MONTREAL — Wind Mobile will be at the centre of a legal case on Wednesday that questions how the federal cabinet intervened to allow the mobile phone carrier to operate in Canada, despite a CRTC ruling that decided it was foreign owned.

MONTREAL — Wind Mobile will be at the centre of a legal case on Wednesday that questions how the federal cabinet intervened to allow the mobile phone carrier to operate in Canada, despite a CRTC ruling that decided it was foreign owned.

“Obviously, we will fight in the courts as far as we can,” Wind Mobile chairman Anthony Lacavera said of the case, which will be heard in the Federal Court of Appeal in Ottawa.

Wind Mobile and the federal government are appealing a decision that cabinet overstepped its authority when it let the Toronto telecom company go into business in December 2009 after the national regulator had already ruled it wasn’t Canadian owned.

Lacavera also said it could mean taking the case to the Supreme Court, or going back to the Canadian Radio-television and Telecommunications Commission to satisfy ownership requirements if he loses the appeal case.

“At the end of the day, there’s no scenario where Wind gets shut down,” Lacavera said.

Wind Mobile has almost 300,000 mobile phone customers and says it’s on track to have 1.5 million subscribers in three years. It’s aiming to be Canada’s fourth major wireless carrier after Rogers, (TSX:RCI.B), Bell (TSX:BCE) and Telus (TSX:T).

Back in October 2009, the CRTC said that Wind’s parent company Globalive didn’t meet Canadian ownership and control requirements to operate as a telecommunications carrier.

Egyptian telecom company Orascom owns 65 per cent of Globalive and holds the majority of its debt, a structure accepted by Industry Canada when Wind Mobile’s licence was originally granted, but the sticking point for the CRTC when ruling it wasn’t Canadian.

Rival wireless company Public Mobile took the issue of telecom ownership rules involving Wind Mobile to the courts. In February, the Federal Court of Canada quashed Industry Minister Tony Clement’s order-in-cabinet to overrule the CRTC.

Lacavera maintains the February court decision ruled the government didn’t follow the “correct legal procedure” when it issued the 2009 order-in-council that allowed Wind Mobile to go into business, and that his company is Canadian owned.

NDP member Brian Masse, who has been following the case, said there needs to be a level playing field for new wireless players.

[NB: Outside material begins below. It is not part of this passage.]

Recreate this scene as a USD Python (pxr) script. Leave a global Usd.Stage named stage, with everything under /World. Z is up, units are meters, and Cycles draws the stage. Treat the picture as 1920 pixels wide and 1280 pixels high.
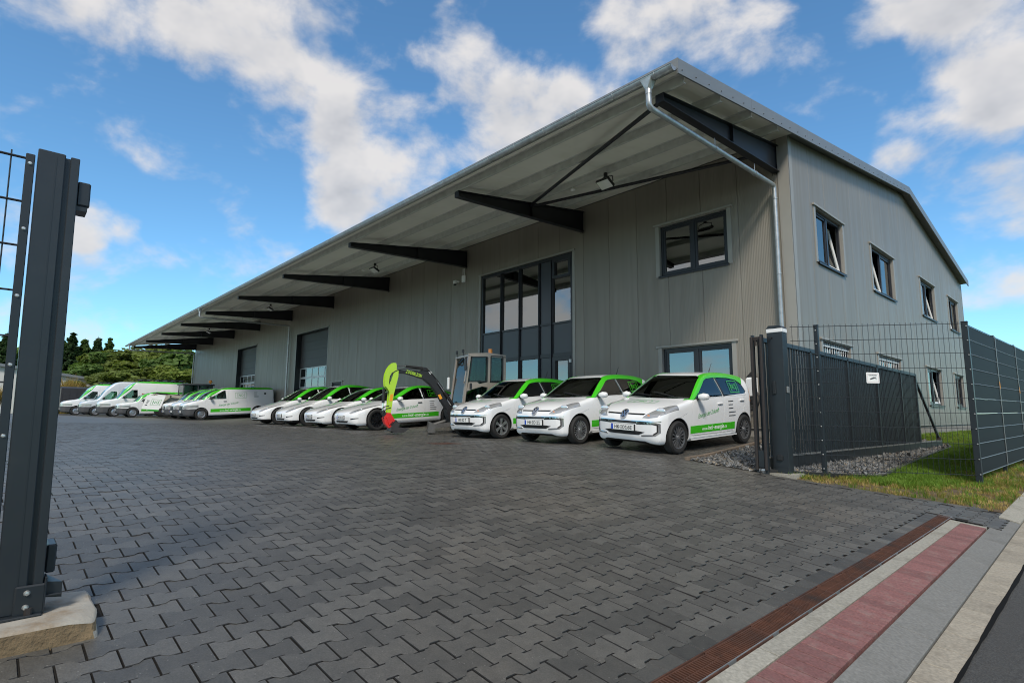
import math, random
import numpy as np, trimesh
import manifold3d as m3
from scipy import ndimage
from scipy.interpolate import PchipInterpolator
from shapely.geometry import Polygon, Point, LineString
from shapely.ops import unary_union
import meshkit, usdkit
from pxr import Usd, UsdGeom, UsdLux, UsdShade, Gf, Sdf, Vt

random.seed(7); RNG = np.random.default_rng(11); PI = math.pi
stage = Usd.Stage.CreateInMemory()
UsdGeom.SetStageUpAxis(stage, 'Z'); UsdGeom.SetStageMetersPerUnit(stage, 1.0)
UsdGeom.Xform.Define(stage, '/World'); UsdGeom.Scope.Define(stage, '/World/Looks')
V3 = np.array

# ------------------------------------------------------------------ camera
EYE = V3([4.818, -13.066, 1.27])
CR = V3([0.6735238, 0.73912012, 0.00819381]); CU = V3([0.08970162, -0.09273391, 0.99164209]); CF = V3([-0.73370247, 0.66715955, 0.12875877])
camera = UsdGeom.Camera.Define(stage, '/World/camera')
camera.CreateHorizontalApertureAttr(36.0); camera.CreateVerticalApertureAttr(24.0)
camera.CreateFocalLengthAttr(36.0 * 1041.887 / 1920); camera.CreateClippingRangeAttr(Gf.Vec2f(0.05, 3000))
camera.CreateExposureAttr(0.8)
_m = Gf.Matrix4d(*[float(x) for row in (np.append(CR, 0), np.append(CU, 0), np.append(-CF, 0), np.append(EYE, 1)) for x in row])
UsdGeom.Xformable(camera).AddTransformOp().Set(_m)

# ------------------------------------------------------------------ sky and sun (a bright, mostly clouded day)
SUN_DIR = V3([0.62, -0.62, 0.95]); SUN_DIR = SUN_DIR / np.linalg.norm(SUN_DIR)
SKY_STRENGTH = 0.1; SUN_INTENSITY = 0.52; SUN_ANGLE = 14.0
elev = math.asin(SUN_DIR[2]); rot = math.atan2(SUN_DIR[0], SUN_DIR[1])

def cloud_nodes():
    n = {'tc': ('texture_coordinate', {}), 'sky': ('sky_texture', dict(sky_type='single_scattering', sun_disc=False, sun_elevation=elev, sun_rotation=rot, air_density=1.0, aerosol_density=0.15, ozone_density=4.0)),
         'sc': ('vector_math', dict(math_type='multiply', vector2=(1.0, 1.0, 1.45))), 'up': ('vector_math', dict(math_type='add', vector2=(0.02, -0.02, 0.055))),
         'n1': ('noise_texture', dict(scale=7.0, detail=10.0, roughness=0.55, distortion=0.15)), 'n1b': ('noise_texture', dict(scale=7.0, detail=4.0, roughness=0.55, distortion=0.15)),
         'n2': ('noise_texture', dict(scale=2.6, detail=3.0, roughness=0.5))}
    l = [('tc.generated', 'sc.vector1'), ('sc.vector', 'n1.vector'), ('sc.vector', 'n2.vector'), ('sc.vector', 'up.vector1'), ('up.vector', 'n1b.vector')]
    prev = None
    for i, (d, r, w) in enumerate(CLOUDS):
        n[f'b{i}'] = ('vector_math', dict(math_type='dot_product', vector2=tuple(d)))
        n[f'm{i}'] = ('map_range', dict(range_type='smoothstep', from_min=math.cos(r), from_max=1.0, to_min=0.0, to_max=w, clamp=True))
        l += [('tc.generated', f'b{i}.vector1'), (f'b{i}.value', f'm{i}.value')]
        if prev is None: prev = f'm{i}.result'
        else:
            n[f'x{i}'] = ('math', dict(math_type='smoothmax', value3=0.12)); l += [(prev, f'x{i}.value1'), (f'm{i}.result', f'x{i}.value2')]; prev = f'x{i}.value'
    n.update({'a1': ('math', dict(math_type='multiply_add', value2=1.35, value3=-0.675)), 'a2': ('math', dict(math_type='multiply_add', value2=0.5, value3=-0.25)),
              'a3': ('math', dict(math_type='add')), 'a4': ('math', dict(math_type='add')),
              'cov': ('map_range', dict(range_type='smoothstep', from_min=0.11, from_max=0.46, to_min=0.0, to_max=0.93, clamp=True)),
              'thick': ('map_range', dict(range_type='linear', from_min=0.15, from_max=0.75, to_min=0.0, to_max=0.62, clamp=True)),
              'df': ('math', dict(math_type='subtract')), 'dfm': ('math', dict(math_type='multiply', value2=2.2)), 'shd': ('math', dict(math_type='add', use_clamp=True)),
              'ccol': ('rgb_ramp', dict(ramp=[(0.0, CLOUD_LIT), (0.5, CLOUD_MID), (1.0, CLOUD_DARK)])),
              'mixc': ('mix_color', dict(blend_type='mix')), 'tint': ('mix_color', dict(blend_type='multiply', fac=1.0, b=SKY_TINT)), 'bg': ('background_shader', dict(strength=SKY_STRENGTH))})
    l += [('n1.fac', 'a1.value1'), ('n2.fac', 'a2.value1'), ('a1.value', 'a3.value1'), ('a2.value', 'a3.value2'), ('a3.value', 'a4.value1'), (prev, 'a4.value2'),
          ('a4.value', 'cov.value'), ('a4.value', 'thick.value'), ('n1b.fac', 'df.value1'), ('n1.fac', 'df.value2'), ('df.value', 'dfm.value1'), ('thick.result', 'shd.value1'), ('dfm.value', 'shd.value2'), ('shd.value', 'ccol.fac'),
          ('cov.result', 'mixc.fac'), ('sky.color', 'tint.a'), ('tint.result', 'mixc.a'), ('ccol.color', 'mixc.b'), ('mixc.result', 'bg.color')]
    return n, l

def unit(*a): a = np.array(a, float); return a / np.linalg.norm(a)
def azel(az, el): return unit(math.cos(el) * math.sin(az), math.cos(el) * math.cos(az), math.sin(el))   # az clockwise from +y
CLOUD_LIT, CLOUD_MID, CLOUD_DARK = (4.75, 4.6, 4.5), (3.7, 3.7, 3.8), (2.45, 2.55, 2.75); SKY_TINT = (0.72, 1.03, 1.08)
D = math.radians
# heaps of cloud: direction, angular radius, weight
CLOUDS = [((a, b, c), r * .90, w * .62) for a, b, c, r, w in (
    (-0.865, 0.006, 0.501, 0.094, 0.36), (-0.852, 0.070, 0.520, 0.103, 0.50), (-0.828, 0.139, 0.543, 0.130, 0.60), (-0.806, 0.208, 0.554, 0.129, 0.60), (-0.793, 0.264, 0.550, 0.096, 0.45), (-0.881, 0.021, 0.472, 0.058, 0.30), (-0.671, 0.427, 0.606, 0.103, 0.35), (-0.674, 0.460, 0.579, 0.095, 0.50), (-0.647, 0.514, 0.563, 0.075, 0.40), (-0.828, 0.265, 0.494, 0.078, 0.36), (-0.780, 0.344, 0.523, 0.082, 0.30), (-0.824, 0.350, 0.445, 0.073, 0.45), (-0.793, 0.399, 0.460, 0.119, 0.60), (-0.753, 0.476, 0.454, 0.134, 0.65), (-0.699, 0.535, 0.474, 0.145, 0.65), (-0.650, 0.587, 0.483, 0.133, 0.60), (-0.597, 0.635, 0.490, 0.110, 0.55), (-0.851, 0.386, 0.356, 0.098, 0.50), (-0.855, 0.350, 0.383, 0.074, 0.30), (-0.750, 0.402, 0.526, 0.095, 0.28), (-0.786, 0.467, 0.406, 0.135, 0.45), (-0.494, 0.621, 0.608, 0.091, 0.35), (-0.443, 0.659, 0.608, 0.126, 0.55), (-0.380, 0.704, 0.600, 0.129, 0.60), (-0.311, 0.761, 0.569, 0.113, 0.60), (-0.266, 0.795, 0.545, 0.076, 0.40), (-0.377, 0.757, 0.533, 0.104, 0.28), (-0.179, 0.817, 0.548, 0.090, 0.50), (-0.095, 0.847, 0.523, 0.098, 0.55), (-0.049, 0.868, 0.493, 0.074, 0.50), (-0.124, 0.868, 0.482, 0.056, 0.30), (-0.091, 0.887, 0.452, 0.072, 0.50), (-0.060, 0.907, 0.417, 0.080, 0.60), (-0.085, 0.920, 0.382, 0.065, 0.45), (-0.192, 0.917, 0.350, 0.062, 0.42), (-0.148, 0.936, 0.318, 0.078, 0.60), (-0.101, 0.951, 0.293, 0.085, 0.65), (-0.072, 0.961, 0.266, 0.074, 0.60), (-0.107, 0.978, 0.181, 0.072, 0.45), (-0.144, 0.955, 0.260, 0.070, 0.42), (-0.958, 0.073, 0.276, 0.055, 0.50), (-0.957, 0.101, 0.271, 0.057, 0.50), (-0.966, 0.063, 0.252, 0.038, 0.40), (-0.965, -0.021, 0.261, 0.040, 0.35), (-0.985, 0.117, 0.125, 0.033, 0.30), (-0.872, 0.252, 0.420, 0.058, 0.20))]
CLOUDS += [(azel(D(a), D(e)), D(r), w) for a, e, r, w in ((60, 30, 34, .45), (165, 28, 40, .48), (-140, 30, 36, .46), (100, 58, 34, .45), (-60, 78, 24, .4), (140, 8, 34, .42), (20, 60, 22, .4), (-165, 60, 26, .42))]
sky = UsdLux.DomeLight.Define(stage, '/World/sky')
_n, _l = cloud_nodes()
_sm = usdkit.material(stage, '/World/Looks/sky_look', _n, _l, surface='bg.background')
UsdShade.MaterialBindingAPI.Apply(sky.GetPrim()).Bind(_sm)
sky.GetPrim().SetCustomDataByKey('kind', 'structure')
sun = UsdLux.DistantLight.Define(stage, '/World/sun')
sun.CreateIntensityAttr(SUN_INTENSITY); sun.CreateAngleAttr(SUN_ANGLE); sun.CreateColorAttr(Gf.Vec3f(1.0, 0.92, 0.80)); sun.CreateNormalizeAttr(True)
_z = SUN_DIR; _x = unit(*np.cross([0, 0, 1], _z)); _y = np.cross(_z, _x)
UsdGeom.Xformable(sun).AddTransformOp().Set(Gf.Matrix4d(*[float(v) for r in (np.append(_x, 0), np.append(_y, 0), np.append(_z, 0), [0, 0, 0, 1]) for v in r]))

# ------------------------------------------------------------------ helpers: prims
USED = set()
def numbered(parent, name):
    p = f'{parent}/{name}'
    k = 0
    while p in USED:
        k += 1; p = f'{parent}/{name}_{k:03d}'
    USED.add(p); return p
def data(prim, label=None, cat=None, group=None, kind=None):
    for k, v in (('label', label), ('category', cat), ('group', group), ('kind', kind)):
        if v: prim.SetCustomDataByKey(k, v)
def path_of(p): return '/World' if p is None else (p if isinstance(p, str) else str(p.GetPath()))
def thing(name, label, cat, loc=(0, 0, 0), rotz=0.0, group=None, kind=None, tilt=None):
    x = UsdGeom.Xform.Define(stage, numbered('/World', name))
    x.AddTranslateOp().Set(Gf.Vec3d(*map(float, loc)))
    if rotz: x.AddRotateZOp().Set(math.degrees(rotz))
    if tilt: x.AddRotateXYZOp().Set(Gf.Vec3f(*map(float, tilt)))
    data(x.GetPrim(), label, cat, group, kind); return x.GetPrim()
def part(parent, name, mesh, mat, smooth=False, label=None, kind=None):
    p = numbered(path_of(parent), name)
    g = usdkit.mesh(stage, p, mesh, MAT[mat] if isinstance(mat, str) else mat, smooth)
    data(g.GetPrim(), label, None, None, kind); return g.GetPrim()
def parts(parent, name, meshes, mat):
    for m in meshes: part(parent, name, m, mat)
def top(name, mesh, mat, label=None, cat=None, group=None, kind=None, smooth=False):
    o = part(None, name, mesh, mat, smooth); data(o, label, cat, group, kind); return o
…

“The objective was to have new entrants enter the market in a fair way that would increase competition and lower prices for consumers,” said Masse, who represents the Ontario riding of Windsor-West.

“Well that entire thing has been defeated by the way this government has handled the situation,” Masse said. “Instead, that story is trying to be sorted out through the court system.”

Masse said Wind Mobile should have been told by Industry Minister Tony Clement that it had to go back to the CRTC to satisfy ownership requirements.

“That way Wind and its competitors that were entering the market could have felt more comfortable with the competitive process and we could have moved past the speculation of throwing industry progress to the court system.”

It’s going to be tough for the majority Conservative government to move ahead quickly with relaxing foreign ownership rules with this case in the courts, Masse said.

“The problem is if they want to do that now, they have the fly in the ointment that is this case.”

Telecom lawyer Lorne Abugov said the CRTC and Industry Canada along with the federal cabinet reached two “diametrically different” conclusions under essentially the same ownership and control laws.

“Purely from a structural point of view, it seems to be needless double jeopardy,” said Abugov, who’s based in Ottawa.

“I am talking about the larger issue of the inherent weakness in the existing law that would allow a circumstance like this to happen.”